Principal Investigator
Inclusive Dates 
02/01/21 to 06/01/21

Background

Robotics Operating System 2 (ROS 2) is an open-source software development kit intended for standardized development of robotics applications. It plays a significant role in robotics within a wide variety of industries including manufacturing and autonomous systems that are a part of national infrastructure.

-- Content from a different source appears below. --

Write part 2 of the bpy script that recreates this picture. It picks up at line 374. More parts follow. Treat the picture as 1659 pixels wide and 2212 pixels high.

Recently there has been an increased focus on ensuring that that infrastructure is not only reliable, but also secure; however, there is currently a lack of tools and methodologies available to ensure that ROS 2 implementations are secured. By engaging in the development of fuzzing methodologies to identify security weaknesses, SwRI is able to strengthen its already significant involvement in the ROS/ROS 2 community in the areas of industrial robotics and autonomous vehicles.

Approach

This research centered around developing the ability to identify vulnerabilities within ROS 2 implementations. Four different threats to the security of a ROS 2 ecosystem were considered: invalid inputs, improper authorization, replay, and spoofing. A vulnerability discovery tool was developed based off of an existing open-source tool and work was done to implement each threat category with that tool. The first threat, invalid inputs, was implemented by creating a publisher that would send messages to a topic that were filled with unexpected characters and other contents. The other three threats dealt with sending messages that shouldn’t have been accepted by the system because of permissions issues. To test the success of the tool in detecting vulnerabilities, a small-scale ROS 2 implementation was created to mimick existing ROS 2 projects within the institute consisting of two nodes and one component. The vulnerability discovery tool was run against this implementation in two series. The first series was against an implementation free of vulnerabilities. The second was against an implementation with inserted vulnerabilities.

Accomplishments

Southwest Research Institute was able to execute each of the attacks successfully against the test implementation. Success of an attack was measured in two different ways. For the invalid input attacks, which included buffer overflows and integer overflows, success was defined by causing the target node to cease functioning. This was measured by a subscriber node that tracked the activity of the nodes in the implementation. Success of the other three attacks was measured differently because of the lack of security measures in the target implementation. Because a successful attack in those three categories would not break the rules set forth in ROS 2, the nodes did not crash on attack success. Instead, success was determined by manual examination of the different messages received by each node. In the invalid input case, the attack was successfully able to shut down the node. For the other three attack types, the attack messages were successfully received by the target node and showed the expected behavior.